Monday, April 23, 2007

Matsuzaka Nukes New York

This just in— Matsuzaka nukes... New York!!!


Ok, technically, the game was played in Boston, so the concept of Matsuzaka actually nuking a location a la Kansas City is entirely existential. Regardless, disciples in the fellowship of the ZAK, it is with great honor and joy that I report to you that our savior, the anointed Daisuke Matsuzaka (pbuh), has thoroughly humiliated and destroyed with extreme prejudice the disgusting New York Yankees. Don’t let partisan Yankee fans tell you that Matsuzaka allowed six runs off New York’s B-team, because it is COMPELTELY UNTRUE, and Yankee fans are ********!!1!


They’re just jealous because Matsuzaka chose the Red Sox. You say Theo Epstien spent the money on Matsuzaka? That only proves your woeful ignorance. Who do you think gave him the inspiration of the divine cosmos you slack-jawed mutants?! Matsuzaka, that’s who. Anyone who willingly signed Byung-Hyun Kim to a long-term contract obviously can’t be trusted as the trumpeter of our new messiah.
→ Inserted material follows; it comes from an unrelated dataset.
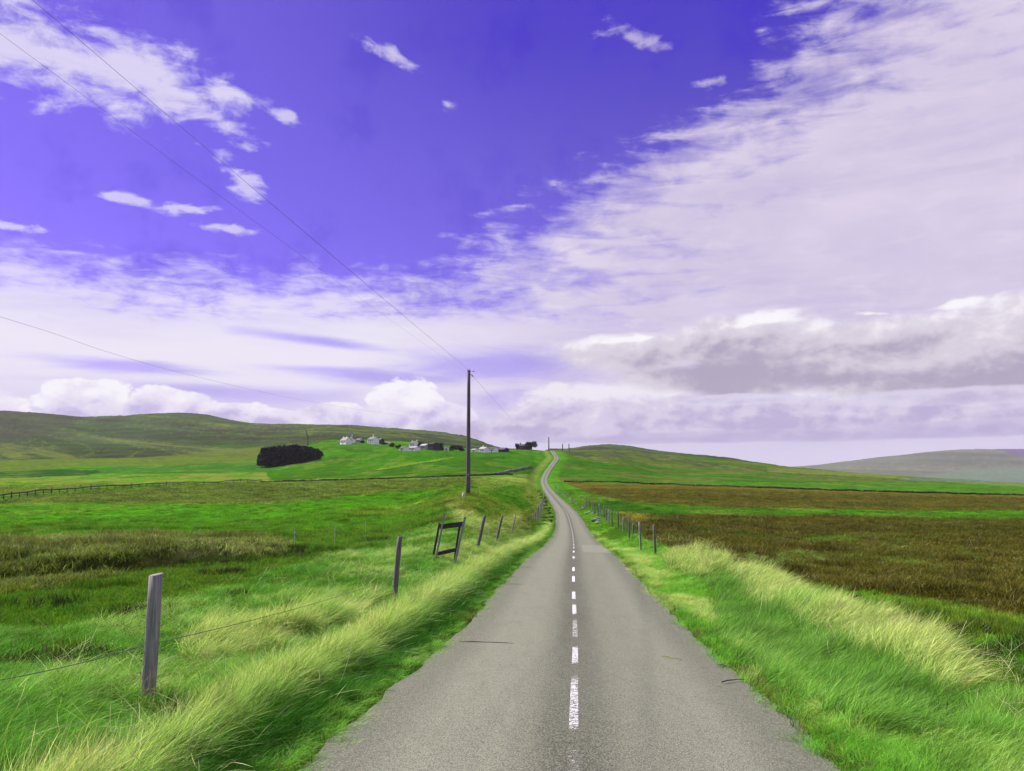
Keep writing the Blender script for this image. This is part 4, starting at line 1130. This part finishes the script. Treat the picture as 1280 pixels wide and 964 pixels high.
def grass_material():
    m = bpy.data.materials.new('grass_blades'); m.use_nodes = True
    T = NT(m.node_tree); m.node_tree.nodes.remove(m.node_tree.nodes['Principled BSDF'])
    ca = W(T, T.new('ShaderNodeAttribute', attribute_name='ca', attribute_type='INSTANCER').outputs['Color'])
    cb = W(T, T.new('ShaderNodeAttribute', attribute_name='cb', attribute_type='INSTANCER').outputs['Color'])
    t = W(T, T.new('ShaderNodeAttribute', attribute_name='tt').outputs['Fac'])
    g = T.new('ShaderNodeNewGeometry')
    rn = T.m('FRACT', W(T, g.outputs['Random Per Island']) * 7.31)
    c = T.mix(T.smooth(t + (rn - .5) * .35, .25, .95), ca, cb)
    k = rn * .95 + .52
    c = T.mix(1.0, c, T.xyz(k, k, k), 'MULTIPLY')
    d = T.new('ShaderNodeBsdfDiffuse'); tr = T.new('ShaderNodeBsdfTranslucent'); gl = T.new('ShaderNodeBsdfGlossy'); gl.inputs['Roughness'].default_value = .45
    T.put(d.inputs[0], c); T.put(tr.inputs[0], T.mix(1.0, c, (1.0, 1.05, .75, 1), 'MULTIPLY'))
    up = T.vmath('NORMALIZE', T.vmath('ADD', W(T, g.outputs['Normal']), (0, 0, 0.8)), (0, 0, 0))
    T.put(d.inputs['Normal'], up)
    mx = T.new('ShaderNodeMixShader'); mx.inputs[0].default_value = .40
    T.t.links.new(d.outputs[0], mx.inputs[1]); T.t.links.new(tr.outputs[0], mx.inputs[2])
    m2 = T.new('ShaderNodeMixShader'); m2.inputs[0].default_value = .012
    T.t.links.new(mx.outputs[0], m2.inputs[1]); T.t.links.new(gl.outputs[0], m2.inputs[2])
    T.t.links.new(m2.outputs[0], m.node_tree.nodes['Material Output'].inputs[0])
    return m
M['blade'] = grass_material()
def proto_coll(name, objs):
    c = bpy.data.collections.new(name)
    for o in objs: c.objects.link(o)
    return c
PROT = {
 'tall': proto_coll('tall_grass_tufts', [tuft_mesh('tall_tuft', 55, .60, .10, .0048, .95, 100 + k, M['blade'], 5, head=(.9 if k % 2 else 0), fan=.55) for k in range(6)]),
 'short': proto_coll('turf_tufts', [tuft_mesh('turf_tuft', 42, .13, .09, .0048, .8, 200 + k, M['blade'], 3, fan=1.6) for k in range(6)]),
 'coarse': proto_coll('coarse_tufts', [tuft_mesh('coarse_tuft', 40, .22, .16, .009, .7, 300 + k, M['blade'], 3, fan=1.6) for k in range(6)]),
}
PROT['stem'] = proto_coll('dead_stems', [tuft_mesh('dead_stem', 5, .80, .16, .0042, 1.0, 400 + k, M['blade'], 6, head=1.6, var=.5, fan=1.4) for k in range(6)])
def scatter(name, kind, pos, rotz, tilt, scl, ca, cb, label):
    n = len(pos)
    me = bpy.data.meshes.new(name); me.vertices.add(n); me.vertices.foreach_set('co', np.asarray(pos, np.float32).ravel())
    def att(nm, typ, data, f):
        a = me.attributes.new(nm, typ, 'POINT'); a.data.foreach_set(f, np.asarray(data, np.float32).ravel())
    one = np.ones((n, 1))
    att('rot', 'FLOAT_VECTOR', np.stack([np.zeros(n), tilt, rotz], 1), 'vector')
    att('scl', 'FLOAT_VECTOR', scl, 'vector')
    att('ca', 'FLOAT_COLOR', np.hstack([ca, one]), 'color'); att('cb', 'FLOAT_COLOR', np.hstack([cb, one]), 'color')
    o = link(bpy.data.objects.new(name, me))
    ng = bpy.data.node_groups.new(name, 'GeometryNodeTree')
    ng.interface.new_socket('Geometry', in_out='INPUT', socket_type='NodeSocketGeometry')
    ng.interface.new_socket('Geometry', in_out='OUTPUT', socket_type='NodeSocketGeometry')
    N = ng.nodes.new; L = ng.links.new
    gi, go = N('NodeGroupInput'), N('NodeGroupOutput')
    ci = N('GeometryNodeCollectionInfo'); ci.inputs['Collection'].default_value = PROT[kind]
    ci.inputs['Separate Children'].default_value = True; ci.inputs['Reset Children'].default_value = True
    ip = N('GeometryNodeInstanceOnPoints'); ip.inputs['Pick Instance'].default_value = True
    ri = N('FunctionNodeRandomValue'); ri.data_type = 'INT'
    ri.inputs[4].default_value = 0; ri.inputs[5].default_value = 5
    L(ri.outputs[2], ip.inputs['Instance Index'])
    def na(nm):
        a = N('GeometryNodeInputNamedAttribute'); a.data_type = 'FLOAT_VECTOR'; a.inputs[0].default_value = nm
        return a.outputs[0]
    er = N('FunctionNodeEulerToRotation'); L(na('rot'), er.inputs[0])
    L(er.outputs[0], ip.inputs['Rotation']); L(na('scl'), ip.inputs['Scale'])
    L(gi.outputs[0], ip.inputs['Points']); L(ci.outputs[0], ip.inputs['Instance']); L(ip.outputs[0], go.inputs[0])
    md = o.modifiers.new('scatter', 'NODES'); md.node_group = ng
    return tag(o, label, 'grass', kind='stuff')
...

Did Theo, like, see the 2001 World Series. Like, at all?


The six runs are irrelevant. They were actually blessings from Matsuzaka to the Yankee players. The home run he “allowed” to Jeter?* It was a holy boon, bequeathed to a player who is obviously struggling personally under the recent success of former BFF&E&E, Alex Rodriguez. Of course, Rodriguez’s hot streak was in and of itself a blessing from Matsuzaka, so that He can look even more impressive in His annihilation of Rodriguez. Such a streak can only be accomplished with personal imbuement from the awesome cosmic and divine power our savior. The annihilation foretold in the book of ZAK? Two fucking strikeouts. And one hit by pitch, for impiety and impudence. The pitch did not vaporize A-Rod out of existence because Matsuzaka chose to take a little off. Matsuzaka forgives. That’s why He’s our Emmanuel.

Iddqd!!

Matsuzaka sucked the cosmic force right out of A-Rod’s bones, which is why he failed to succeed against Matsuzaka, and why he failed to win the game when the opportunity presented itself. Will A-Rod be given the power back? Will the faithful be rewarded? How about you don’t ask so many questions. How about you get on your KNEES in WORSHIP! I don’t see you worshipping!! Every single day Matsuzaka allows us to see Him pitch is masterful and glorious. I get up in the morning because of Him. I stay awake PREACHING the GOSPEL, because of Him. And all of you in your sinfulness, in your misdirected lives, spending your days idling, drinking beer, and eating potatoes--all you can say in forgiveness for this performance is “Wicked Pissah” and “Go Sawx”?? You’re all sheep.

One day, He will return to the Terrasect, the pan-dimensional planes of existence, and sit at the right hand of all that has been created in the universe. He has chosen us, dear followers, to revel is all that is His being, and feel the energy of righteous justice coursing through our life-force. If you don’t perceive that as a great and beautiful thing, then you don’t deserve Him. I mean, truly, none of us do, but especially not you. Iddqd!.


*Quotation marks are perhaps inappropriate in this instance. In the traditional pitching sense, allowing runs is a negative thing. However, Matsuzaka quite literally “allowed” this home run. He telegraphed the pitch via cosmic telepathy, and gave to Jeter the strength to send it over the wall. So this is not actually a bad thing.

2 comments:

Chewbacca said...

All hail his most noble and gracious SlickBomb, who has brought it upon himself to make all of you peons see the amazingness that is M_tsuzaka! Some of us are yet unable to write his name completely so as to not anger him!!!

Made my day go by a little faster Slick, nice work!